• _Supplied material_:
◇ ◇ ◇ ◇ ◇

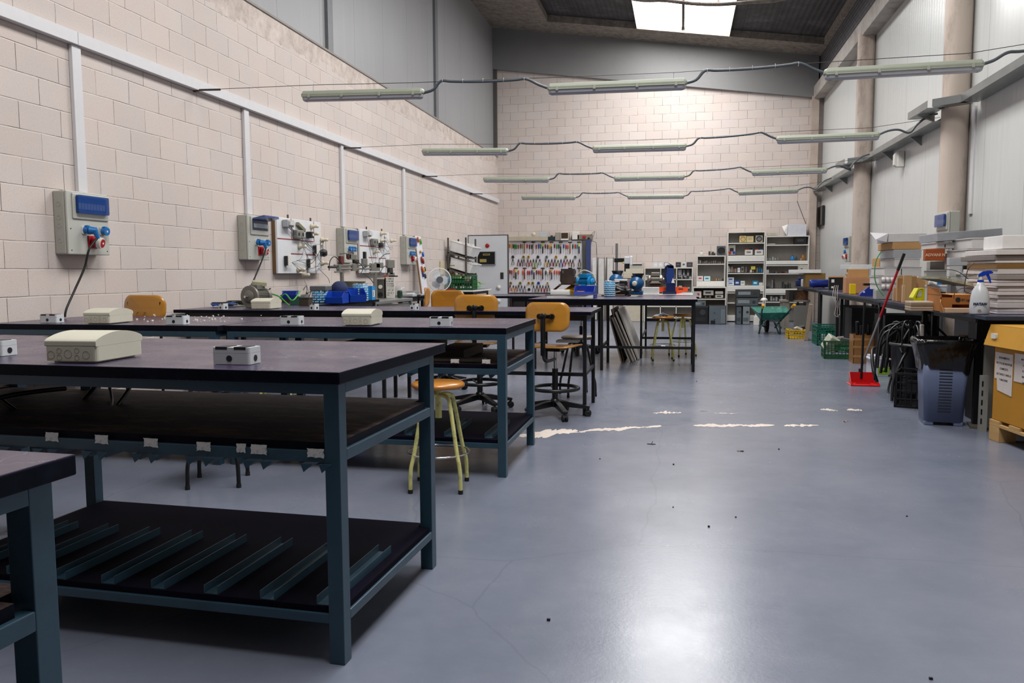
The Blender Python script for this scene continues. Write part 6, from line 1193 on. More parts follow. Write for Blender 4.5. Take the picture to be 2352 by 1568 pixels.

◇ ◇ ◇ ◇ ◇

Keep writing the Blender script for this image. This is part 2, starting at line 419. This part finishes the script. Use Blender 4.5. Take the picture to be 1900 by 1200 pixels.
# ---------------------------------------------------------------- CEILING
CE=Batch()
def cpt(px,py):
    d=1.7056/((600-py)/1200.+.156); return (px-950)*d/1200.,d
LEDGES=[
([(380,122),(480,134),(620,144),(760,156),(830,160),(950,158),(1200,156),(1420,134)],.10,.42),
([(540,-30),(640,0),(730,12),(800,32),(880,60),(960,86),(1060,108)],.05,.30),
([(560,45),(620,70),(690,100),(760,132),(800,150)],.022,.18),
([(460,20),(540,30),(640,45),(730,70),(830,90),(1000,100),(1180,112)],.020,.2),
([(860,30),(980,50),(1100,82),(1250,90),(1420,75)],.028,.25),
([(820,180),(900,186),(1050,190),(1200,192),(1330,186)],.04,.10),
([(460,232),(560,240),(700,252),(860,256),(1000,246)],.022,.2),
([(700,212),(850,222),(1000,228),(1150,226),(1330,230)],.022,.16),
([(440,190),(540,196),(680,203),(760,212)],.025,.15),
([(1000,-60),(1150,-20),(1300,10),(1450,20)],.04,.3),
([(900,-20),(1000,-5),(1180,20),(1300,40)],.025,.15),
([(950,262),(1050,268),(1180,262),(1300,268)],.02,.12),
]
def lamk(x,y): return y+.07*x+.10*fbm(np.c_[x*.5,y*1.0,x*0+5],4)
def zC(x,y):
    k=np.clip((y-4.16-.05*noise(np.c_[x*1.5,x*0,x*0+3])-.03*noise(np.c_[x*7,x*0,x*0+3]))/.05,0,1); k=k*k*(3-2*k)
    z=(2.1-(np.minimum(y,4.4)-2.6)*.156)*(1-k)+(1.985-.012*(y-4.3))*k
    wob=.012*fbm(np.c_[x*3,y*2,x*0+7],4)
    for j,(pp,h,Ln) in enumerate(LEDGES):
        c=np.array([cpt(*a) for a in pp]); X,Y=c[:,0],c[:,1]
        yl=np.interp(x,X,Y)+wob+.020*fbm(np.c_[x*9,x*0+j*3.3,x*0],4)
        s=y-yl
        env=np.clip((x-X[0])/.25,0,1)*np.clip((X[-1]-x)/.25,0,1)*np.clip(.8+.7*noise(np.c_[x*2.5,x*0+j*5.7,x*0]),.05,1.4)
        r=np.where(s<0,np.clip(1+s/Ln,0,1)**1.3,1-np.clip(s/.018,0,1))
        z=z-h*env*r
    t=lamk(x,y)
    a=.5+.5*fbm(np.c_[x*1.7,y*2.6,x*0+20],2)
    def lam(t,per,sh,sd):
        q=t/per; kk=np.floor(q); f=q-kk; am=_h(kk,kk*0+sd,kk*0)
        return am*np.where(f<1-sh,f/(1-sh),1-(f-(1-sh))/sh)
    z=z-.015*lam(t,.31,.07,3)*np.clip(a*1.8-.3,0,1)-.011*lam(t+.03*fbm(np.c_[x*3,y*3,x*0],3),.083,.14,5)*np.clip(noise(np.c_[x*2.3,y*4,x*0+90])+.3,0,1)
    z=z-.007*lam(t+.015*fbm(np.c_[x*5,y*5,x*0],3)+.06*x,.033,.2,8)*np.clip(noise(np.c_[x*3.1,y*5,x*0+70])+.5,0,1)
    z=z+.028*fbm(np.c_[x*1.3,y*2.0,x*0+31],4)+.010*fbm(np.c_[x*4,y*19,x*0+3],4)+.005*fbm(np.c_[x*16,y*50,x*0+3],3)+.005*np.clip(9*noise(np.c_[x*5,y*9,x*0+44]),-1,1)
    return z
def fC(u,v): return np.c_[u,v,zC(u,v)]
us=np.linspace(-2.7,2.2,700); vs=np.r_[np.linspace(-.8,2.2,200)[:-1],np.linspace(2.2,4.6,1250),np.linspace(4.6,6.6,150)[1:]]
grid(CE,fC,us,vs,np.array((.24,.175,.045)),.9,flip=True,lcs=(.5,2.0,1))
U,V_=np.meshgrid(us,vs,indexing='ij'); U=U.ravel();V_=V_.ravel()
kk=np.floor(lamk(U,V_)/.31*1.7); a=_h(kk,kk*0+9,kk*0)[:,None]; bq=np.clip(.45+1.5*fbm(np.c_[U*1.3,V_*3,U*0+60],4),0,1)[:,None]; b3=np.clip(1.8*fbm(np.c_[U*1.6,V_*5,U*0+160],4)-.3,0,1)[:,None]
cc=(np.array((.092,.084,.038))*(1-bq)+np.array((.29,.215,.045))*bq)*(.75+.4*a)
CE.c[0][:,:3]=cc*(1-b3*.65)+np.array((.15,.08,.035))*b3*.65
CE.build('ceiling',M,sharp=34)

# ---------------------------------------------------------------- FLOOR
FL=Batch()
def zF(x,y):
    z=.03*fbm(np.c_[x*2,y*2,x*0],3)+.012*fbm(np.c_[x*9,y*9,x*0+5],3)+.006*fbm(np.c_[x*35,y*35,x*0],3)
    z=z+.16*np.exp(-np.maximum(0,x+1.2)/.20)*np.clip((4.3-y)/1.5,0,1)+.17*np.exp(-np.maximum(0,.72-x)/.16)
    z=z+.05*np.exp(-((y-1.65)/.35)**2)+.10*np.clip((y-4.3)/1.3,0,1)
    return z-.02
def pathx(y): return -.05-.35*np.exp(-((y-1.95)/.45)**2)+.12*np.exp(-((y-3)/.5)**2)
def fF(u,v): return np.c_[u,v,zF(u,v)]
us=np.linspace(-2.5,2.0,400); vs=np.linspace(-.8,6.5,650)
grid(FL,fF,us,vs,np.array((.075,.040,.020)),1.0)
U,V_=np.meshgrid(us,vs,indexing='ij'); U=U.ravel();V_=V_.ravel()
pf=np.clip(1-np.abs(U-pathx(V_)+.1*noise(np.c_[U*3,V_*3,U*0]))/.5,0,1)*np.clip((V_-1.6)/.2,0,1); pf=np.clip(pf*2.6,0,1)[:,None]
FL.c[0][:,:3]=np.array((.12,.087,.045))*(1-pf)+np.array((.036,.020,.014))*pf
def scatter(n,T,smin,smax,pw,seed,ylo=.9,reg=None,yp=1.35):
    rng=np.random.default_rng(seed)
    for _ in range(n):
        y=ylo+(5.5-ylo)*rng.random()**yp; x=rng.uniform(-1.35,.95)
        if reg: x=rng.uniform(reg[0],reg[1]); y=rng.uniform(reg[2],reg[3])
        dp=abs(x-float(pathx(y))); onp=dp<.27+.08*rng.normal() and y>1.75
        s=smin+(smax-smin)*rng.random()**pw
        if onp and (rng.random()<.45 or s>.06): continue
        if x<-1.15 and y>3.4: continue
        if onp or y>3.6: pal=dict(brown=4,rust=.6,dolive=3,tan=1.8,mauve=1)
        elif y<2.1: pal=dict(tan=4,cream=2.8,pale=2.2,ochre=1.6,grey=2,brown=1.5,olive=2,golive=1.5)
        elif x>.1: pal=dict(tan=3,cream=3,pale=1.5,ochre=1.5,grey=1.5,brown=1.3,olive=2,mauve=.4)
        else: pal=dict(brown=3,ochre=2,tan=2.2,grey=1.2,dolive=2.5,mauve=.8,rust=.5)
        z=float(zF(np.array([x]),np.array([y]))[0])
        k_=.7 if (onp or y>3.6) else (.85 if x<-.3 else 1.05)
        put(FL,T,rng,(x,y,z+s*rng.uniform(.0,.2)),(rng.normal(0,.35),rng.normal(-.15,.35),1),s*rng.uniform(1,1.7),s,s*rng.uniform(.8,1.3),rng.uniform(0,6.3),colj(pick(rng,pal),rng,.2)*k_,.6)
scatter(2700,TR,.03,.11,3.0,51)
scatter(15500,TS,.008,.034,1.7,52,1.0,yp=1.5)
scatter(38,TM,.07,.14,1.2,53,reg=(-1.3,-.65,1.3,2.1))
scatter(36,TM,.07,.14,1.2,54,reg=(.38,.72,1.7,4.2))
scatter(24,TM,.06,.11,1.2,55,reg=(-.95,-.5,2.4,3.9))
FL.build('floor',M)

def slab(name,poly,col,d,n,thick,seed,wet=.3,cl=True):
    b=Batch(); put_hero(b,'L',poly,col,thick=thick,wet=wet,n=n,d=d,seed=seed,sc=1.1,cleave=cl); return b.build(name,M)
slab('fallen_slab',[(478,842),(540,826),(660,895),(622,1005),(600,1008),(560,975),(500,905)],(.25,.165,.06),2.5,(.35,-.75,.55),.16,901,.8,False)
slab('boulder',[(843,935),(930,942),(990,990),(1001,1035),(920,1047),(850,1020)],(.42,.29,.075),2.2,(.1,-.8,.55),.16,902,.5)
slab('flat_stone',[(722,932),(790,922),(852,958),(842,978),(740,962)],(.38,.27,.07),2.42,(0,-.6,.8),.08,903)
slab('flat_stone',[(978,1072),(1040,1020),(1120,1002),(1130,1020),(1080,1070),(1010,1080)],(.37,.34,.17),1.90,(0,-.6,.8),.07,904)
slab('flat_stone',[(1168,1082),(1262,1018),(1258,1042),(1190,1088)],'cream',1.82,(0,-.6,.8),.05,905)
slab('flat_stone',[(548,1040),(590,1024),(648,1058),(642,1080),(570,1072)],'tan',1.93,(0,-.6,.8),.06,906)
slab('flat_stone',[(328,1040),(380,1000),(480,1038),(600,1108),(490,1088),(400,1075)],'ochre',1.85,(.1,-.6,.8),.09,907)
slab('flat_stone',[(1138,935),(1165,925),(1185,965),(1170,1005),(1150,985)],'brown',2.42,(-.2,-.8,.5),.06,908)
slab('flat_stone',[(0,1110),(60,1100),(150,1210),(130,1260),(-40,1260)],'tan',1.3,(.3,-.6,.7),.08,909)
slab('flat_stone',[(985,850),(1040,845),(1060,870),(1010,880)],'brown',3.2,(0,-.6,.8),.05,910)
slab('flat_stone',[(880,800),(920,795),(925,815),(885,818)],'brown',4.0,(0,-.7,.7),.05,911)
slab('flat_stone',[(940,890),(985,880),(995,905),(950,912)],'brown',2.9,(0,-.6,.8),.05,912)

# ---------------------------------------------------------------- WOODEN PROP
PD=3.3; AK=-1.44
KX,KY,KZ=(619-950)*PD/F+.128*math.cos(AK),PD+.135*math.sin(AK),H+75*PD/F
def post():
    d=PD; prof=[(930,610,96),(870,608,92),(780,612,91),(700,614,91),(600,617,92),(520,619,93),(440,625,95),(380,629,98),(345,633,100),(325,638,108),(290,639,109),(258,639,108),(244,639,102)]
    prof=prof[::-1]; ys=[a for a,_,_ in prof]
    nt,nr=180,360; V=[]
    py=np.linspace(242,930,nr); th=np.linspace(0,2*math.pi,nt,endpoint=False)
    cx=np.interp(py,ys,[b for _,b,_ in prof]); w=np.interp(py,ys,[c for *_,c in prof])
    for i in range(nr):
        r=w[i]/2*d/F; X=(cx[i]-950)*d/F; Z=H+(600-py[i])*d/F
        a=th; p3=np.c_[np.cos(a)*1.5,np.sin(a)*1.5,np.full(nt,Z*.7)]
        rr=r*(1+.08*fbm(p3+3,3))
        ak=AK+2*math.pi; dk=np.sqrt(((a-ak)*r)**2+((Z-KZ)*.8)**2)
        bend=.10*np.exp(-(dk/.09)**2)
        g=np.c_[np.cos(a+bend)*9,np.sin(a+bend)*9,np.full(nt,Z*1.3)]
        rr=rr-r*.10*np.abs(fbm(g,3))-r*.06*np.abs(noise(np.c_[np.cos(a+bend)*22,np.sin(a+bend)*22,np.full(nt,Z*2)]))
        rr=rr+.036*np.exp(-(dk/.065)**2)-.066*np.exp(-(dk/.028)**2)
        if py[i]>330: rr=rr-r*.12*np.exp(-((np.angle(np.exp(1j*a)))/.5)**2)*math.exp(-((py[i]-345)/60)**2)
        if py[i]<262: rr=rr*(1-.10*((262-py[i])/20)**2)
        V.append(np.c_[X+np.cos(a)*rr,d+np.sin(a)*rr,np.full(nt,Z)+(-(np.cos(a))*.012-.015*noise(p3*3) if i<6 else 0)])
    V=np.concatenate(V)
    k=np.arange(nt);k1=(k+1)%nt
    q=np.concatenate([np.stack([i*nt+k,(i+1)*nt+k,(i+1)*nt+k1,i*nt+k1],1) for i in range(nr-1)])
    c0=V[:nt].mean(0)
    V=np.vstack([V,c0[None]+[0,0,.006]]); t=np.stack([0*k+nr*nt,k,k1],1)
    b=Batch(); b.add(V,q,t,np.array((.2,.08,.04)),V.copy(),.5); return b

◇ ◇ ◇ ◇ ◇

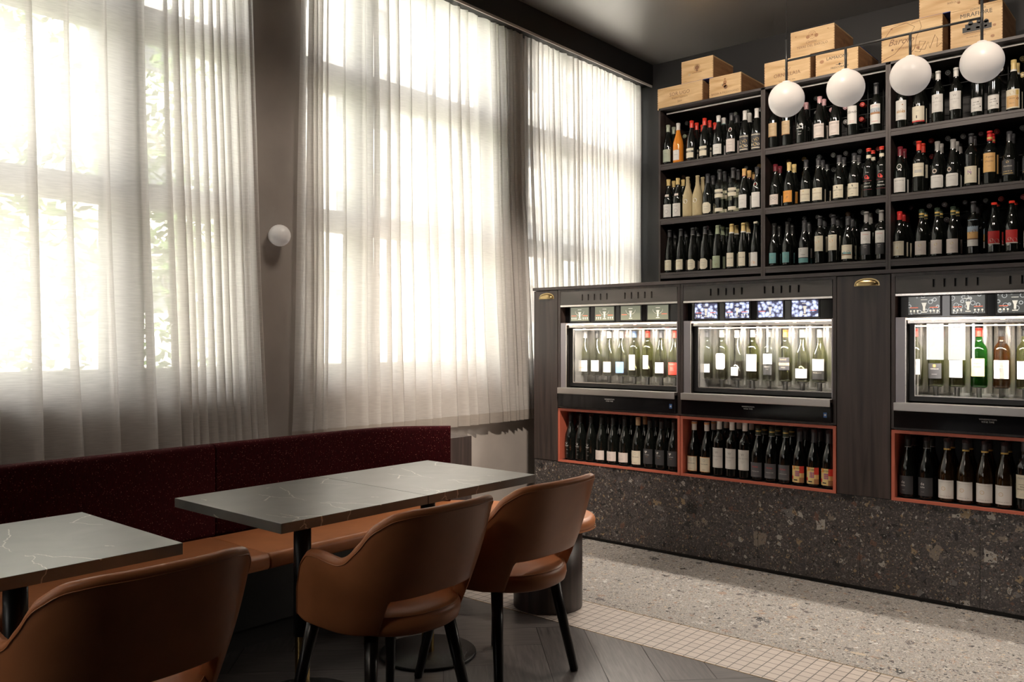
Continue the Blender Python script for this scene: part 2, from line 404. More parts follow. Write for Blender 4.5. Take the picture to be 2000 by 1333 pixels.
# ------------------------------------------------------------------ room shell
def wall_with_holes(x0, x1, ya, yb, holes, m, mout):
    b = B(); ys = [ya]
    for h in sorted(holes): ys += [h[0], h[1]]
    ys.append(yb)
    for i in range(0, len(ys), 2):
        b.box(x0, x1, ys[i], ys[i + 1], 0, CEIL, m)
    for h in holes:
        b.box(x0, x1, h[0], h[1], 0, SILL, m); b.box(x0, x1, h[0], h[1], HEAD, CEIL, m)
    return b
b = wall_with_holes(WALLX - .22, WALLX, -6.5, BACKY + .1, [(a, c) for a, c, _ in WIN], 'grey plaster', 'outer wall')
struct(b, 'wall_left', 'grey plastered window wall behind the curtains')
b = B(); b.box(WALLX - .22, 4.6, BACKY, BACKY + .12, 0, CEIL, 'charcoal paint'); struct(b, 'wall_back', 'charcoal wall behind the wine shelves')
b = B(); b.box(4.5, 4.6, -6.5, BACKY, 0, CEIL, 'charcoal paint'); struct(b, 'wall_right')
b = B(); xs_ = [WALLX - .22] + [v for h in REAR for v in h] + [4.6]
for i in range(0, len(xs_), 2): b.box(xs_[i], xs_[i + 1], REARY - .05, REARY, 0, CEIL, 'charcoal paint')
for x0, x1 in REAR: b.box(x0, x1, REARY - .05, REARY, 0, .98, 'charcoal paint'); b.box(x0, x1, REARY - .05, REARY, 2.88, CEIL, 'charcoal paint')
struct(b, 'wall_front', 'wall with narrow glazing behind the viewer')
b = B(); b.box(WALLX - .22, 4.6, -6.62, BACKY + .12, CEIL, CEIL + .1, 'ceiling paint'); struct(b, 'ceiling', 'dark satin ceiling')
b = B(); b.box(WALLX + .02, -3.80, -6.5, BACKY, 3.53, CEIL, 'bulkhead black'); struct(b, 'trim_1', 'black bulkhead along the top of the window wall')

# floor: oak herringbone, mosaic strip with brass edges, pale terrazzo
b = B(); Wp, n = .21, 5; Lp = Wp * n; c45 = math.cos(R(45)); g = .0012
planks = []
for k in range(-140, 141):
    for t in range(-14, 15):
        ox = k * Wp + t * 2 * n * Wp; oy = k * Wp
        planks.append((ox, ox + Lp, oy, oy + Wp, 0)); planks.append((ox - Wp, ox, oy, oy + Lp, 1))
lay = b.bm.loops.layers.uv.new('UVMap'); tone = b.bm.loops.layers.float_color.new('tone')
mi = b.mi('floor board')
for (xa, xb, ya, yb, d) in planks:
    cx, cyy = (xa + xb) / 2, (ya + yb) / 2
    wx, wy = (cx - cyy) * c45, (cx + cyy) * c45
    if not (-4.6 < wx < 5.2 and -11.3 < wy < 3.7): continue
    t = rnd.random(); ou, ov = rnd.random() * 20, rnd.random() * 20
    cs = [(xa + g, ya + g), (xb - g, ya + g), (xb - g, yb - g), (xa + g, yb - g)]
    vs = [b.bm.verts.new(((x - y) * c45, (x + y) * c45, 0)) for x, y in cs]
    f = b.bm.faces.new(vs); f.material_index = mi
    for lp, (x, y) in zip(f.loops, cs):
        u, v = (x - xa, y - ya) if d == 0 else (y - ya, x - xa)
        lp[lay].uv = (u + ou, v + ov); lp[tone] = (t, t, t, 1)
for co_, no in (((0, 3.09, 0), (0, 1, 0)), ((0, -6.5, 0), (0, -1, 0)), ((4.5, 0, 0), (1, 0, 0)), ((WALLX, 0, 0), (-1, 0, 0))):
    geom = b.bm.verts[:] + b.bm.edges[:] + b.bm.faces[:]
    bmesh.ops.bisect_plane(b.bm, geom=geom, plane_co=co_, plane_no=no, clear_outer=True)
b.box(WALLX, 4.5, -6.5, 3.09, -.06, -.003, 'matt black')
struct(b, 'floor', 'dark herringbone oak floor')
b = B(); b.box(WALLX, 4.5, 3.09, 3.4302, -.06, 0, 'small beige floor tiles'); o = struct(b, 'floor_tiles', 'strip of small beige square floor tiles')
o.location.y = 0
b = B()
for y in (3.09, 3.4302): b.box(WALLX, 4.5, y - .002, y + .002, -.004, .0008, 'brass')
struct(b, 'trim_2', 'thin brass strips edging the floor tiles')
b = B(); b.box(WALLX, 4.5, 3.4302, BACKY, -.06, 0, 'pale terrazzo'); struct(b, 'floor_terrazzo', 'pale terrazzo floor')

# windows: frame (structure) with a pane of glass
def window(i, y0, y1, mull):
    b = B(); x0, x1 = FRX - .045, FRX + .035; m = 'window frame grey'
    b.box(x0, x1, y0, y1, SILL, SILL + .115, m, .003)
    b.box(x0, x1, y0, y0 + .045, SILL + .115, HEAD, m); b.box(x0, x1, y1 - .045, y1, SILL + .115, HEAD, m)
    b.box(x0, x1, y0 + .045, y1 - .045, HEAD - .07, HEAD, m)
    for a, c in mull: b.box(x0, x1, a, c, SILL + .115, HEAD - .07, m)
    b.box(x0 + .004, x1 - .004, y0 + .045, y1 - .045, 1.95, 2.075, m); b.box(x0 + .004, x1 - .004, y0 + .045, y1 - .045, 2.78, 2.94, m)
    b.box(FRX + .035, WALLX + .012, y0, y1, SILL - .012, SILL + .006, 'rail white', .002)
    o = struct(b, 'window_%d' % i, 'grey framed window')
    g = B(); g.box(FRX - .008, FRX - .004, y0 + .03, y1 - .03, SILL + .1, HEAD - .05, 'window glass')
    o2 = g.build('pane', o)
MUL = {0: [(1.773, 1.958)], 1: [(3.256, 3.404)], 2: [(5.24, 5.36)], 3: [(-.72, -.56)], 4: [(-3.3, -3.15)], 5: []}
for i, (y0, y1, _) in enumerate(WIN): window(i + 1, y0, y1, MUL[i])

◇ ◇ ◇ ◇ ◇

• _Aim of the exercise_: Sift the material for lines with the string "normal". Copy each one found.

• _The reply_:
        dp=abs(x-float(pathx(y))); onp=dp<.27+.08*rng.normal() and y>1.75
        put(FL,T,rng,(x,y,z+s*rng.uniform(.0,.2)),(rng.normal(0,.35),rng.normal(-.15,.35),1),s*rng.uniform(1,1.7),s,s*rng.uniform(.8,1.3),rng.uniform(0,6.3),colj(pick(rng,pal),rng,.2)*k_,.6)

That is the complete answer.